Estávamos indo embora, ela estava dando marcha a ré, quando um homem gritou:
– Cuidado!
Ele saiu do carro dele, no qual havíamos acabado de bater, com uma cara
irritada. Mas logo se acalmou. Trocamos um olhar, depois um sorriso. E pronto. Foi
como um raio. Eu nem sabia que aquilo existia. Um terremoto. Ele tinha uns trinta
anos, era encorpado, forte, musculoso, os olhos tão negros quanto os cabelos e
cheios de energia. Ou melhor, de coragem. Fiquei abalada. Mas Amal G. deu
partida e tomou o caminho de Bab al-Azizia, e a vida retomou seu curso entre o
subsolo e o quarto do mestre, entre o torpor e a submissão.
Uma tarde, fui novamente autorizada a sair com Amal G. Ela queria levar a
irmã mais nova a um parque de diversões e me levou para conhecer os brinquedos.
Um deles parecia uma grande peneira. As pessoas se acomodavam no interior do
círculo, agarravam-se às bordas e o brinquedo era sacudido em todos os sentidos.
Nós ríamos e gritávamos, tentando manter o equilíbrio, quando descobri que quem
controlava o brinquedo era justamente o homem do carro. Nossos olhares se
encontraram de novo, e ele acelerou o ritmo da peneira. Que susto e que
empolgação! Quanto mais eu ria, me agarrando à borda, mais ele aumentava o
ritmo.
– Já nos vimos antes, né? – ele gritou para mim.
– Sim, eu lembro. Como você se chama?
– Hicham. Pode me passar seu telefone?
Aquilo foi extraordinário! Tão proibido e tão fabuloso! Ele não tinha papel para
anotar, mas me passou o número dele, que eu digitei e liguei, para que o meu
número aparecesse em seu celular. Amal G. logo me arrastou para longe dali.
Ao voltar a Bab al-Azizia, eu me encontrava em um estado de doce euforia. A
vida retomava suas cores. Telefonei para ele do meu quarto. Sabia que aquilo era
uma maluquice, mas ele atendeu imediatamente.

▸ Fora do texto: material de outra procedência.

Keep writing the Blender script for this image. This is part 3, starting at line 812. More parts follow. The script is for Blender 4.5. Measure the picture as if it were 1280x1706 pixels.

– Onde você está? – perguntou.
– Em casa.
– Gostei muito de te ver de novo, no brinquedo. Uma feliz coincidência, né?
– Eu reconheceria você em qualquer lugar.
– Gostaria muito de te ver mais uma vez. O que você faz da vida?
Ah, essa pergunta... Eu devia ter esperado por ela. O que eu poderia
responder? Eu não fazia nada da vida. Eu não fazia nada da minha vida. Aliás, nem
vida eu tinha. Era um abismo. Eu me debulhei em lágrimas.